- Better battery performance and lifespan.
- Improved charging time and technology.
- Distance cars can travel in a single charge.
- Increased torque and horsepower.
- Affordability and increases is mass production.
And most importantly, increases in the necessary infrastructure to support long-distance travel (exactly the topic at hand)
Did you read his link? The point the guy makes is completely correct.
Let's say tomorrow some grad student gets fusion going at a very low price. The best way to use this to power cars would be to use it to create a fuel with a high energy density. If you had 'free energy' you'd extract C02 from the atmosphere and turn it into a hydrocarbon.
"The ones that are technically trained get it right away: hydrocarbons, which we burned today have the greatest energy density possible of all fuels. Things that have carbon in them. Will people fly airplanes? Usually people say yes for the same reasons. Well, how are you going to make the airplanes fly? Battery. Batteries are pretty heavy. Oh--you can't have airplanes unless you have hydrocarbon fuels. You could in theory do it with hydrogen, but it's highly dangerous, noxious fuel. Quantum-mechanically, we know the energy content of those fuels is optimal. There will never be anything that beats them."

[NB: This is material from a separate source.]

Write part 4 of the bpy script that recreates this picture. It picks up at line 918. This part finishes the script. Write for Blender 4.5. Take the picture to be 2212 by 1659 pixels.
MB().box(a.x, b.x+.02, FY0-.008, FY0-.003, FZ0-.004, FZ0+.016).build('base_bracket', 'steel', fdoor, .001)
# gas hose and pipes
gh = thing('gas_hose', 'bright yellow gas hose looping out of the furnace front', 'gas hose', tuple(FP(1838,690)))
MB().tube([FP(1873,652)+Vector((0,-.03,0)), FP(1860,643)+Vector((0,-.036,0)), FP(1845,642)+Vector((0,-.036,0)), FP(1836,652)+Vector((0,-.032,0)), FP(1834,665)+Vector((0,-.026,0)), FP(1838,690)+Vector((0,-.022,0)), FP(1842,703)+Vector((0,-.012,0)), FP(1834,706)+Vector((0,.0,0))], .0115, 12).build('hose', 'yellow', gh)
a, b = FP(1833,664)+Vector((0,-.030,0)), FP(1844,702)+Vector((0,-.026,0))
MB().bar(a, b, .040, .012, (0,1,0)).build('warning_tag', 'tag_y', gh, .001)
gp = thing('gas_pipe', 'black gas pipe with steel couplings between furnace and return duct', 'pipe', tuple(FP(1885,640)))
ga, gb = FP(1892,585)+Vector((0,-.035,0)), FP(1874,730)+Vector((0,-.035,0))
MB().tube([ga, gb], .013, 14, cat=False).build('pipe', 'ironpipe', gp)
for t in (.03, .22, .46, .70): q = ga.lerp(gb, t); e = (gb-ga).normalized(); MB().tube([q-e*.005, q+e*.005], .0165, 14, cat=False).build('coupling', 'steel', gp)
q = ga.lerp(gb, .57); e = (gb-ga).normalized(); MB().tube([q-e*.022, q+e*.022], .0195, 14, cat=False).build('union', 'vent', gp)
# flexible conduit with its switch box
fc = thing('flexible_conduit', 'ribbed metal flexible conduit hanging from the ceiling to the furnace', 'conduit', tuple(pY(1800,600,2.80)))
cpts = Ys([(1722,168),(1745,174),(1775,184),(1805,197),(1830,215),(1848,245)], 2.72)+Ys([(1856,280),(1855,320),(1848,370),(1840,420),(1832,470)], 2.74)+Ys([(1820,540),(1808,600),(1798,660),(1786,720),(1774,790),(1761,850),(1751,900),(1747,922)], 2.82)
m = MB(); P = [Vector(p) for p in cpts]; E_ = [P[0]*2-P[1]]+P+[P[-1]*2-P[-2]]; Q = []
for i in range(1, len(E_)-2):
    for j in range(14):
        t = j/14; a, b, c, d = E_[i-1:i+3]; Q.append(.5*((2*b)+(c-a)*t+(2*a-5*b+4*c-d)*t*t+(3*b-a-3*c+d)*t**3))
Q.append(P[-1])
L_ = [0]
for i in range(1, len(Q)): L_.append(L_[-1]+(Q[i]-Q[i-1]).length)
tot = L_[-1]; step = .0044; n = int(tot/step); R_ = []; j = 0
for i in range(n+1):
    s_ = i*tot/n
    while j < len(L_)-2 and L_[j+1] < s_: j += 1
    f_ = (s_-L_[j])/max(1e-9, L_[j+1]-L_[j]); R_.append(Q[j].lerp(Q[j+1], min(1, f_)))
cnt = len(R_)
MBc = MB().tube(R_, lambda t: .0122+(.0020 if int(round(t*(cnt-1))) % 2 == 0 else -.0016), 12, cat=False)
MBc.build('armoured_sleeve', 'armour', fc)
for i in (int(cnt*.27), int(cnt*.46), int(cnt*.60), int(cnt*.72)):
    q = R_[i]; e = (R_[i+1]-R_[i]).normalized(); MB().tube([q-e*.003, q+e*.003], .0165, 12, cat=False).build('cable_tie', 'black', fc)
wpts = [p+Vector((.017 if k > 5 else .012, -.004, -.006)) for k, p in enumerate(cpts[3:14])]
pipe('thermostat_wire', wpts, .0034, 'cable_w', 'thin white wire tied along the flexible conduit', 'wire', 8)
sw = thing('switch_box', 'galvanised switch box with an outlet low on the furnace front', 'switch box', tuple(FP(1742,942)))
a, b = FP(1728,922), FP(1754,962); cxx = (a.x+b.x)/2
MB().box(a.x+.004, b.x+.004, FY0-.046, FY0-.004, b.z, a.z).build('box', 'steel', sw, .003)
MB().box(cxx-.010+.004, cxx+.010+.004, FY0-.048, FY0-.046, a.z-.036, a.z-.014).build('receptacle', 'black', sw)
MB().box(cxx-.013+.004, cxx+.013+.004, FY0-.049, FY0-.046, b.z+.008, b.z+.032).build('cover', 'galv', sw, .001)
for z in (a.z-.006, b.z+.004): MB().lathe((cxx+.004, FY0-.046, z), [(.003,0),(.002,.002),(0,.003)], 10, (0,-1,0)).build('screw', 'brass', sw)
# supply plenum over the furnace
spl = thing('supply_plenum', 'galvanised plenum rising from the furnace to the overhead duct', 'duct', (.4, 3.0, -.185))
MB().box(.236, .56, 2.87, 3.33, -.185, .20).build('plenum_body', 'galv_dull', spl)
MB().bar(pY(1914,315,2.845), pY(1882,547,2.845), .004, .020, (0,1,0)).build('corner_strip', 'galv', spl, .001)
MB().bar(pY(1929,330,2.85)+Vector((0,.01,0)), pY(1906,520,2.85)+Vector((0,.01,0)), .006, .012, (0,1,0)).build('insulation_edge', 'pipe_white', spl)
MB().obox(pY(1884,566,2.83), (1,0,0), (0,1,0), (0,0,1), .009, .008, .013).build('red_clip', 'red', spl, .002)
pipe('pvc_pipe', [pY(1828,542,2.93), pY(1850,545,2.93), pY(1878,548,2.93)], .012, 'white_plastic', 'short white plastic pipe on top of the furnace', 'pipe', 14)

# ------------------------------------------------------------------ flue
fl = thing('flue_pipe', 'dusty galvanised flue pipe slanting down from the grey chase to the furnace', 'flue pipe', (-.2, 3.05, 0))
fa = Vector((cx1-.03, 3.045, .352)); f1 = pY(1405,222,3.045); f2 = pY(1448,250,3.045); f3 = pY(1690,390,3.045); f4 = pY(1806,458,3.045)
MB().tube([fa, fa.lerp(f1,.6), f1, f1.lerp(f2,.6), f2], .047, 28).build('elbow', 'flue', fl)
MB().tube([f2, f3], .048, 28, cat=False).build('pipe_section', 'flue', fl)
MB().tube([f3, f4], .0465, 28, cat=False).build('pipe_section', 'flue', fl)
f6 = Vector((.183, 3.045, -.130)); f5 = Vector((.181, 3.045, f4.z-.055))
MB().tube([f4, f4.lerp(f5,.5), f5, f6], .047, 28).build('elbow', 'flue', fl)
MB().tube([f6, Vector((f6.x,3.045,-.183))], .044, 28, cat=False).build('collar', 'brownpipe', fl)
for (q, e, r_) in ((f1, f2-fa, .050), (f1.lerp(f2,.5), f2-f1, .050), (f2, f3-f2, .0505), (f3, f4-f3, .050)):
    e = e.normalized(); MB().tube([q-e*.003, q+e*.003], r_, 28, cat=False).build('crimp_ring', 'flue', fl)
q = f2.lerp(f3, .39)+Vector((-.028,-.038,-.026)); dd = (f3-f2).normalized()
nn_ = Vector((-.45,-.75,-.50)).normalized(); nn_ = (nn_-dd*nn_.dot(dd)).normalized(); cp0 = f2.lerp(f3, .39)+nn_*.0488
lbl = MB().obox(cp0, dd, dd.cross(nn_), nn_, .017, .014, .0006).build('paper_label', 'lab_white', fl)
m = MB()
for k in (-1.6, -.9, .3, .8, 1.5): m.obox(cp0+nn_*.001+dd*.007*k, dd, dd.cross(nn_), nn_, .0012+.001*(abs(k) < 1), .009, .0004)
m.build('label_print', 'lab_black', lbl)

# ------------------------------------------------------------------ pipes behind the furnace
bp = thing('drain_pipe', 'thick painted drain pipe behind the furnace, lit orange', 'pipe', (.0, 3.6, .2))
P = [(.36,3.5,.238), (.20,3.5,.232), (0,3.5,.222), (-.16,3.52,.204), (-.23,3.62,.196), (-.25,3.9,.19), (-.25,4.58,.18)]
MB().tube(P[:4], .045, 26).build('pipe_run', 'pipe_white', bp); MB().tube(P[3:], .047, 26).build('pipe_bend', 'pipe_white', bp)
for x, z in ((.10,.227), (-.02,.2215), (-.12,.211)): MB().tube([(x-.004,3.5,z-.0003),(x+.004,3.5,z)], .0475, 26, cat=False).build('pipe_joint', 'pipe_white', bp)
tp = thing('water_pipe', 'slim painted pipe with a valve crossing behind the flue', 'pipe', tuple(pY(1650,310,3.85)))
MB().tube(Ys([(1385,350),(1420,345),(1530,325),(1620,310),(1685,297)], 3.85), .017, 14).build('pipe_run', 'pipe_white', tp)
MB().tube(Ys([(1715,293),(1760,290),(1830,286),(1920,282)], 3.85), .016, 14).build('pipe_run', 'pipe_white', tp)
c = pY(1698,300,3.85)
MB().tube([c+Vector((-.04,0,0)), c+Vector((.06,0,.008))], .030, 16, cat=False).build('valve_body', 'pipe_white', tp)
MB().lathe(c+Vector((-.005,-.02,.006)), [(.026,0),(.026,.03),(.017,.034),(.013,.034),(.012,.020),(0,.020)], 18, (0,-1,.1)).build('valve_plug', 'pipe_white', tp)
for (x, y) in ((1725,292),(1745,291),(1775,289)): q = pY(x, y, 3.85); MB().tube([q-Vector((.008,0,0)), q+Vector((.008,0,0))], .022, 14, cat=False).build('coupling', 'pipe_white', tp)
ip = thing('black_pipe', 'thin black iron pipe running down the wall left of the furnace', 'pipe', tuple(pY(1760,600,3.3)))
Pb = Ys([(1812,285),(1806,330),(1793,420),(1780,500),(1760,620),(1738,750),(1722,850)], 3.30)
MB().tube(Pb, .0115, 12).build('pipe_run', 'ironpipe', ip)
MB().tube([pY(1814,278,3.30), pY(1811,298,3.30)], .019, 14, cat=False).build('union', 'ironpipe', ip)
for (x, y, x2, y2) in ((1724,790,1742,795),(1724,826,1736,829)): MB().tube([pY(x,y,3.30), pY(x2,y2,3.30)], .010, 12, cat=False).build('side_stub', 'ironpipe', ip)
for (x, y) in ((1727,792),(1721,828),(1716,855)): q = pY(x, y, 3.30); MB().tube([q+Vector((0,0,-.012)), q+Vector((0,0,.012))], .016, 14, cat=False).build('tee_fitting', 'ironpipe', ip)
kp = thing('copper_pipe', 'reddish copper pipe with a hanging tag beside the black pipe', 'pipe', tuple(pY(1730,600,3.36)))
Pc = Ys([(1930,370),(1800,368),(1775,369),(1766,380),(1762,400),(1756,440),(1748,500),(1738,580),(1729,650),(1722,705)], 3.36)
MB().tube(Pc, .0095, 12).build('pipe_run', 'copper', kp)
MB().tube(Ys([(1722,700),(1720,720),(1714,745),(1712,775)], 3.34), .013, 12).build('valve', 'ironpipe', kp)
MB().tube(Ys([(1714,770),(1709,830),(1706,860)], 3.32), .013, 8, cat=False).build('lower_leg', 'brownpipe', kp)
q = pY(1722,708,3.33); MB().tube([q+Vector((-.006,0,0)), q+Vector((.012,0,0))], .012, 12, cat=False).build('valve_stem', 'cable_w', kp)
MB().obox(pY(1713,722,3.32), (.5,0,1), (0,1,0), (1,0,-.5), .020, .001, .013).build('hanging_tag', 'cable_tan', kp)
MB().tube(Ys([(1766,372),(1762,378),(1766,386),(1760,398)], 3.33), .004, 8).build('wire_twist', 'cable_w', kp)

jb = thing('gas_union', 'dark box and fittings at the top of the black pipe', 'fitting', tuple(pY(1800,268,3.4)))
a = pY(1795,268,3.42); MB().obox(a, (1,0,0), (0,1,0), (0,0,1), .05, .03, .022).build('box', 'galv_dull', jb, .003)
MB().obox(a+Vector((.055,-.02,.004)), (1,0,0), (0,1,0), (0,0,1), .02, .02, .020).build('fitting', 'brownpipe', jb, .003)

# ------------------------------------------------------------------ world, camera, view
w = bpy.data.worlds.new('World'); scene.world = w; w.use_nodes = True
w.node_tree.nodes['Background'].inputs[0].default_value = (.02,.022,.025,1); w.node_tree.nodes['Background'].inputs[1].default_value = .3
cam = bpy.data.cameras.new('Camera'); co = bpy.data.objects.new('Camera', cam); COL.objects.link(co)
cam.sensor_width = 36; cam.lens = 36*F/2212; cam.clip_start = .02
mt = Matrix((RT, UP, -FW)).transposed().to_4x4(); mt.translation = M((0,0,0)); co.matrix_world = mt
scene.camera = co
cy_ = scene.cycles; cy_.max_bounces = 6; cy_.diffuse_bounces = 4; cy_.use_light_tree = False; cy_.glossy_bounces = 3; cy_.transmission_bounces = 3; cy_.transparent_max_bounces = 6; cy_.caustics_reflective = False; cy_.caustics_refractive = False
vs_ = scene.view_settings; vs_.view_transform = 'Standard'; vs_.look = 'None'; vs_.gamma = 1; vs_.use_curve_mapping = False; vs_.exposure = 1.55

A massive breakthrough in energy density for batteries might be possible but it's unlikely. Huge resources have been put into improving batteries and while they have improved it's not been enough to get near the energy density of hydrocarbons.
"The significant problems we face cannot be solved at the same level of thinking we were at when we created them" - Albert Einstein.
Why, O why do we think that problems have to, must be and will be solved at the same level and direction of thought the problems were framed in? Besides the whole point of a disruptive technology is that the solutions generally come as a bolt from the blue, completely surprising even the biggest experts in those areas. Directions from which those solutions come from are so radically different paths than originally they would come from. And this has not happened once, twice but many times.
Over confidence in science especially with regards to the negative aspects is not a good direction to begin with.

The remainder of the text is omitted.